Democrat Pennsylvania U.S. candidate John Fetterman once again appeared to ramble on incoherently while giving a campaign speech this week.

Similar to a previous speech in which he mistook Washington, DC, for New Jersey, Fetterman could barely finish his sentence as he shifted from going to D.C. to a thought about pushing against something to a thought about work.

“Send me to Washington D.C. Take on, make sure I can push back against … work– to work!” he said.

The unfortunate moment comes after Fetterman’s disastrous interview with NBC Nightly News that demonstrated his mental handicaps in the wake of a stroke earlier this year.

The interview pushed so many buttons leftists began lashing out at reporter Dasha Burns for noting how Fetterman’s stroke impaired him in a variety of ways, from his comprehension to his basic speech, to the point of him needing a closed captioning system during their in-person interview.

“Fetterman’s campaign required closed captioning technology for this interview to essentially read our questions as we asked them,” she told fellow reporter Lester Holt. “In small talk before the interview, without captioning, it wasn’t clear he was understanding our conversation.”

Clips of the interview immediately began circulating all over social media and they did Fetterman little favors:

A recent Trafalgar Group poll showed Fetterman’s Republican opponent, Dr.
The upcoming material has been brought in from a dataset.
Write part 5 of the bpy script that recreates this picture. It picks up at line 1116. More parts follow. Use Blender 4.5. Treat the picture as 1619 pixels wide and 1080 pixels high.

Mehmet Oz, has virtually tied with the Democrat who once enjoyed a commanding lead.

“The poll, released on Thursday, showed Fetterman at 47.2 percent and Oz at 44.8 percent, half a point within the margin of error,” reported Breitbart News. “The poll also showed Erik Gerhardt, a libertarian, with 3.4 percent of the vote, while another .5 percent said other and 4.1 percent are undecided.”

“As the election is less than a month away, the poll was taken from October 8 to 11, with 1,078 likely general election voters as the respondents. There was also a 2.9 percent margin of error at a 95 percent confidence level,” it added.